Going further, recommendation engines have been mostly add-ons for content sellers so far (stand-alone recommendation platforms haven’t been widely adopted), but imagine how powerful a universal recommendation engine across all types of content (and other choices we make) could be. Again, there are legitimate concerns about a world of excessively personalized discovery, as Pariser argues in The Filter Bubble – ideally, we’d always be quite conscious of recommendation and decide when to switch it on and off. But at the very least, I bet we’d watch a lot less bad TV.

As always, your feedback is welcome.

Dissatisfaction Is the Mother of Innovation

My friend Dave is a great guy, but terrible to go to restaurants with. Invariably, he ends up peppering the server with endless questions, trying to order things not on the menu, and complaining about the food once it’s served.

People like Dave may be hard to dine with, but they can be great for innovation. That’s because they’re continually dissatisfied with what’s available, looking instead for an ideal experience. The best innovators utilize several techniques to understand consumer dissatisfaction – and then use that understanding to drive innovative ideas.

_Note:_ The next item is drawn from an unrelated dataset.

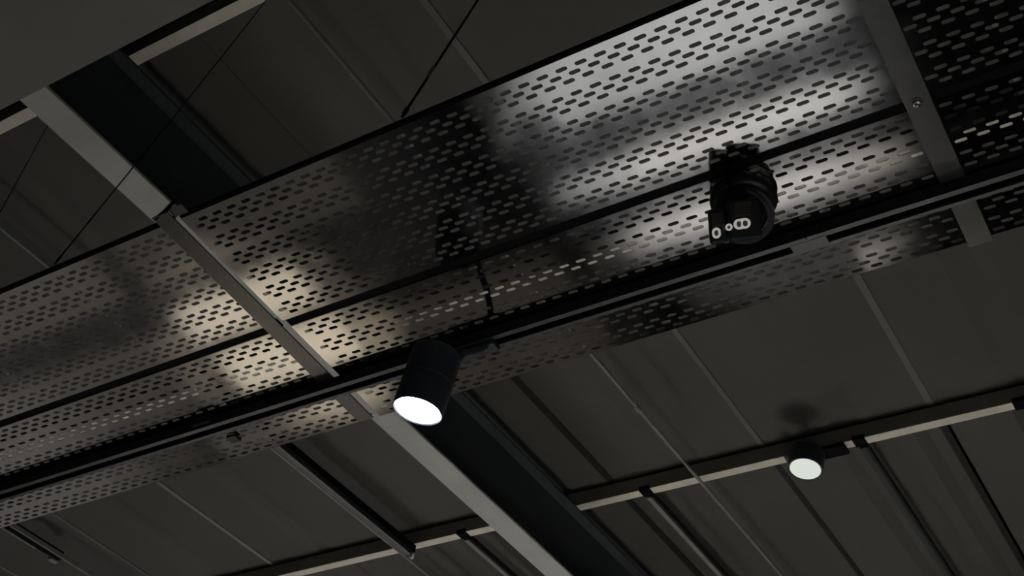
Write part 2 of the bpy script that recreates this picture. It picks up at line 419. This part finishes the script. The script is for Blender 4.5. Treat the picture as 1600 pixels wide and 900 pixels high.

Listen to problems, not solutions

Recently, many have cited Henry Ford (who famously quipped, “If I had asked people what they wanted, they would have said faster horses”) and Steve Jobs (“You can’t just ask customers what they want and then try to give that to them”) to make the case that listening to customer feedback is pointless. But as Ted Levitt, Tony Ulwick, and others have argued, while customers are notoriously bad at coming up with solutions to their own problems, their actual difficulties and complaints – the problems themselves – are a goldmine for observant researchers. That’s why management gurus like Clay Christensen and Gary Hamel have advocated listening not only to your core (and presumably satisfied) customers, but to those on the fringe – the unhappy non-users and complainers. And the louder they whine, the better.

Map out dissatisfaction

To better understand consumer dissatisfaction, author and consultant Adrian Slywotzky has advocated creating a “hassle map” – laying out the entire customer experience with a product or service to pinpoint where customers become frustrated by wasted time and effort. Far too many companies focus solely on adding exciting features to the product itself; great innovators instead often aim to eliminate irritating aspects of the experience. For example, Apple’s most successful products have often reduced hassle in the customer experience as much as they’ve added new capabilities. Through Visual Voicemail, the iPhone improved the bothersome process of navigating phone messages. The iPad greatly reduced both lengthy computer start-up time and the painful need to frequently recharge (through its hugely extended battery life). Most recently, the iCloud service aims to eliminate the irritating need to sync Apple devices using cords. Contrast these improvements with those of other PC-makers in recent years, who focused on adding security features, hundreds of gigs of storage, cameras, etc.

Imagine the ideal

P&G’s consumer researchers have been known to put on “futurist exhibits” to help spur innovative product concepts. After extensive consumer observation and discussion, researchers mock up nonworking but clever products in answer to the question: “How might consumers solve this problem in 50 years?” For example, rather than using an imperfect product that P&G offers today, perhaps the consumer of the future will simply swallow a pill annually to prevent hair from going gray, press a button to have house walls suck away dirt, or drink a tasty beverage to automatically clean his or her teeth. While these Jetson-like inventions may seem far-fetched, the brilliance of the “in the future” conceit is that it allows P&G innovators to forget today’s technical limitations and instead imagine what a perfectly simple and effective solution could look like. Who doesn’t like to imagine a frustration-free future?

Through these and other methods, companies can use consumer dissatisfaction to drive better innovation. A twist on the old maxim is appropriate: Don’t let today’s ‘good enough’ be the enemy of ‘better yet…’ And if you learn to love customer dissatisfaction, you may even be able to put up with a whiner like Dave.